Some critics note that the story is somewhat incoherent. When you go fast, the plot is less important. Speed is what's important.
I didn't realize until the end credits that Col. Tom Parker was played by Tom Hanks. Wow! Who knew?
One of my Facebook friends notes that Austin Butler and Vanessa Hudgens came into her store in Albuquerque back in 2015. That's just amazing - like they're real people, or something!
The latest entry in the Elvis-making canon is Baz Luhrmann’s cacophonous, fitfully entertaining, and mostly pointless Elvis. Like much of Luhrmann’s work, Elvis is a hyperactive, showy, and gleefully un-subtle affair. Elvis’ Elvis is played by Austin Butler, who does his best with the script he’s given and admirably avoids the pitfalls of impersonation, but whose naturalistic and introspective approach to the role never quite jibes with the garish, near-hallucinatory world of the film.
…From Parker’s early narration we’re meant to gather that Presley was the Colonel’s “snow job” par excellence, a strange conceit from which to introduce all the hagiography that’s to follow. Are we supposed to believe that Elvis was some once-in-a-century musical visionary, or a canny fraud perpetrated on a world full of rubes? Most reasonable music fans would probably argue that the answer is neither; Luhrmann’s film seems to suggest that it’s somehow both.
In its first hour or so, the movie gamely hits all of the familiar beats of Presliography: the staggering early Sun sessions, the subsequent contract with RCA, the scandalous television performances, the military conscription, the death of Elvis’ beloved mother. This period of Elvis’ life is far and away the most interesting—indeed, this period of Elvis’ life is the reason he remains one of the most famous people of the 20th century—but the movie oddly rushes through it, as though it has somewhere else it needs to be. Conversely, an inexplicable surplus of time is spent on Elvis’ 1968 “Comeback Special” which the film seems intent on depicting as some sort of career pinnacle, a silly attempt to insinuate Elvis into the late-1960s counterculture.

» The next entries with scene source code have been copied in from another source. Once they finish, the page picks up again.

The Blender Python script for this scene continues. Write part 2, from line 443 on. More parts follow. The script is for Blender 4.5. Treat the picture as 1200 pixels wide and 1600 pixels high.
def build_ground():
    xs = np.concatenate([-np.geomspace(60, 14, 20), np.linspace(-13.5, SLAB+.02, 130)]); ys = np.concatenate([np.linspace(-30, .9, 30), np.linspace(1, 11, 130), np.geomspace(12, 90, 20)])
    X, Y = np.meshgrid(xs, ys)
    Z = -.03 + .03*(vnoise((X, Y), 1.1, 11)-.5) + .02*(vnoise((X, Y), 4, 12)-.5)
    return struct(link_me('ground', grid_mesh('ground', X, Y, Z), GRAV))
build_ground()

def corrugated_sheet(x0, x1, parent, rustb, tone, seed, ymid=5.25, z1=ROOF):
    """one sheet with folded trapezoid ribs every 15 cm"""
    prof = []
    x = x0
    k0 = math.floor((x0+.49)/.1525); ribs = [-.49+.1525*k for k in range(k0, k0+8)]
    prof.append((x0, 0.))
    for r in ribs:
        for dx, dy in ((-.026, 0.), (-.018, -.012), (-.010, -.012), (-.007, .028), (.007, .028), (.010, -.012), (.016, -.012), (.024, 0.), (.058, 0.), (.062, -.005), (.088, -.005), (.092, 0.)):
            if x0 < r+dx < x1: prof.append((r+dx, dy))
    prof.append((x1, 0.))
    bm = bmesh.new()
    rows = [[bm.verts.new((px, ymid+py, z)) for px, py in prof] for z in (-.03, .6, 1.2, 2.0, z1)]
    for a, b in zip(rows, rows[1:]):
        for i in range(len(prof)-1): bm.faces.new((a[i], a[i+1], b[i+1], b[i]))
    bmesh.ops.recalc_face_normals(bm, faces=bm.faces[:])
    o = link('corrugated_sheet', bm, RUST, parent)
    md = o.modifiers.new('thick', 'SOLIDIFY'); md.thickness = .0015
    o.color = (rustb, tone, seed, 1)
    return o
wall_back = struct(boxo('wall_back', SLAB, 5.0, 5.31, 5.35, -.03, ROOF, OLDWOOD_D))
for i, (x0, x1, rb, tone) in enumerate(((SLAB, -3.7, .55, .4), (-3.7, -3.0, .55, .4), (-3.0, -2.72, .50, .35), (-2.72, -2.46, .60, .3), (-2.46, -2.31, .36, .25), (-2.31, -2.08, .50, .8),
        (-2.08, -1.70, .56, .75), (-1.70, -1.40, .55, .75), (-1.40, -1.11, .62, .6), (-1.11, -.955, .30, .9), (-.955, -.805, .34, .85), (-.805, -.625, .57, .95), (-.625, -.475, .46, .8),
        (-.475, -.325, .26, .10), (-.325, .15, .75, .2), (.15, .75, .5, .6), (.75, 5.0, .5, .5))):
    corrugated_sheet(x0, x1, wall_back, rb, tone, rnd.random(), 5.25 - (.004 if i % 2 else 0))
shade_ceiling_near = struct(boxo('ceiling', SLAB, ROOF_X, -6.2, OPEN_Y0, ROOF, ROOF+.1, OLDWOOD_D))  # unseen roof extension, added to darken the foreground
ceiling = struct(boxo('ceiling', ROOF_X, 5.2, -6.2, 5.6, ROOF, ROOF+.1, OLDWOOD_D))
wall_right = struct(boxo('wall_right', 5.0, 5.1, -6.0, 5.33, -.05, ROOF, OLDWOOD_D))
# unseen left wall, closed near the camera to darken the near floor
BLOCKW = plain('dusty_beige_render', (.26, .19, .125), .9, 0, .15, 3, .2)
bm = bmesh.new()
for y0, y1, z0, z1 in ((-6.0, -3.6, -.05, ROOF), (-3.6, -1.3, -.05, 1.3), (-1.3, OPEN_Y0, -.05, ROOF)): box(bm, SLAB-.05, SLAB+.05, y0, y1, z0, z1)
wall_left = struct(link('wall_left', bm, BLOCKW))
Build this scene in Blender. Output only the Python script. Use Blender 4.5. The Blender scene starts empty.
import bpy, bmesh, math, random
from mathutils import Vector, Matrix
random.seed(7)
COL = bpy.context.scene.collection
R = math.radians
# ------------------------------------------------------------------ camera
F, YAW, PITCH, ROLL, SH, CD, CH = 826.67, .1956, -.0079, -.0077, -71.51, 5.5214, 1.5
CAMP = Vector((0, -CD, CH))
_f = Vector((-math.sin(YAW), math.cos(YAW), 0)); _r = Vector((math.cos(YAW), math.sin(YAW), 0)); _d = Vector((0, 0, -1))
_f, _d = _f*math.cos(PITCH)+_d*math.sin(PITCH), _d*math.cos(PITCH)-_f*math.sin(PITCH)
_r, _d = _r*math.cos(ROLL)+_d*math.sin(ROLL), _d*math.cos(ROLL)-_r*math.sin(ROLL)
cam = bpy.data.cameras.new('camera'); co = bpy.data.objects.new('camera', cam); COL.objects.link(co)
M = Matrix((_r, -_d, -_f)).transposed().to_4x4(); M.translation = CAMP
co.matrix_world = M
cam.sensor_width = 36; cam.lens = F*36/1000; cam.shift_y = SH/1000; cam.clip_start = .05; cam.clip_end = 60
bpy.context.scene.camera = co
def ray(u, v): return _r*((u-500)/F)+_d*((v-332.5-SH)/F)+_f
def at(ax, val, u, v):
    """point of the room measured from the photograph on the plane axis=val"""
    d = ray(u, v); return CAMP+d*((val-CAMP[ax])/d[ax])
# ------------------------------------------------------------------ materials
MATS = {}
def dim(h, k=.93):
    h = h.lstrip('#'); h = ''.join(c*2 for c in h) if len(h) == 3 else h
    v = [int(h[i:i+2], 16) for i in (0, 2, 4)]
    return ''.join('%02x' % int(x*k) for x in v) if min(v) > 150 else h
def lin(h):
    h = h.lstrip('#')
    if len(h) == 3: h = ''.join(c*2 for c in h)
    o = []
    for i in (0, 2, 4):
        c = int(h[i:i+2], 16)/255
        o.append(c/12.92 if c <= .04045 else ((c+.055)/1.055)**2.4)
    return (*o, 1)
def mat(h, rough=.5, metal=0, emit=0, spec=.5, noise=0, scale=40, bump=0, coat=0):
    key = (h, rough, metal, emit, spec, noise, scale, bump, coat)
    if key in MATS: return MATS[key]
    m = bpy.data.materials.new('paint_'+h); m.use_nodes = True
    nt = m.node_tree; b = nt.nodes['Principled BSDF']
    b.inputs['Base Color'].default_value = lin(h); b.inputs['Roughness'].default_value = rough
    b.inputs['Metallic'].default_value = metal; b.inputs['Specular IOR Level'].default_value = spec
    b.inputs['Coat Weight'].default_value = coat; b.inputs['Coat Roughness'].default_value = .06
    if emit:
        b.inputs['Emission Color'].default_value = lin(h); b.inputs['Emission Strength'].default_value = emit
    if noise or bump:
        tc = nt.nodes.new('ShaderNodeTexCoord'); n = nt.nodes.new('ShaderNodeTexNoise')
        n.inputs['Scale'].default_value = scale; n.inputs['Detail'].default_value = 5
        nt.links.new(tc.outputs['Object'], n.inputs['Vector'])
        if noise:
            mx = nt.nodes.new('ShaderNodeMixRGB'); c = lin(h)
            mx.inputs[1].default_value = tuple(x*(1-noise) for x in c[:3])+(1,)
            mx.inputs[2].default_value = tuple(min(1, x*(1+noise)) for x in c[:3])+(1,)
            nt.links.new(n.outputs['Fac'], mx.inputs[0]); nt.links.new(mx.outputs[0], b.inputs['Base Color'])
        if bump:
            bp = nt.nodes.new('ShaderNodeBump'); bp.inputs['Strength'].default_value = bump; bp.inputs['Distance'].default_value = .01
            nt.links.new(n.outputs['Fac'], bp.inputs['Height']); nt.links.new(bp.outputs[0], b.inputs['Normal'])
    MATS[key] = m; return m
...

…The frantic, kitchen-sink nature of all of this lends an overarching glibness to the film, which is almost an impressive feat given its 159-minute running time. In particular, the movie’s approach to race—surely the most controversial and forever unsettled aspect of Elvis’ legacy—is gallingly obtuse. … The movie’s depictions of Black music-making often feel flagrantly racist, shot after leering shot of carnal, frenetic ecstasy, while whole traditions like gospel, blues, and R&B are reduced to raw material for Elvis to bring forth to benighted white masses. One especially strange scene features Elvis fleeing hordes of fans to catch Little Richard performing “Tutti Frutti” in a small club in Memphis, an encounter the movie depicts as a moment of Promethean discovery for Elvis. But “Tutti Frutti” was already a national hit before Elvis had even released a single on RCA; many Americans, white and Black, had heard Little Richard before they’d ever heard Elvis Presley.
…It’s odd, then, that Elvis’ most flummoxing flaw is an inclination towards a sort of characterological moralism. For all the feedback-drenched electric guitars and trap-inspired 808s on the film’s soundtrack, the most anachronistic element of Elvis is its cloying need to assure us that its hero was a good person, as if trying to preemptively counter some imagined onslaught of TikToks about why Elvis Presley is problematic. The movie goes to pains to depict Elvis as a man of liberal conscience who is deeply moved by the various political and social crises facing the United States in his lifetime but whose activist inclinations are repeatedly thwarted by the dastardly Parker. (The film studiously avoids any whiff of the later-in-life Presley’s obsessions with law-and-order conservatism.)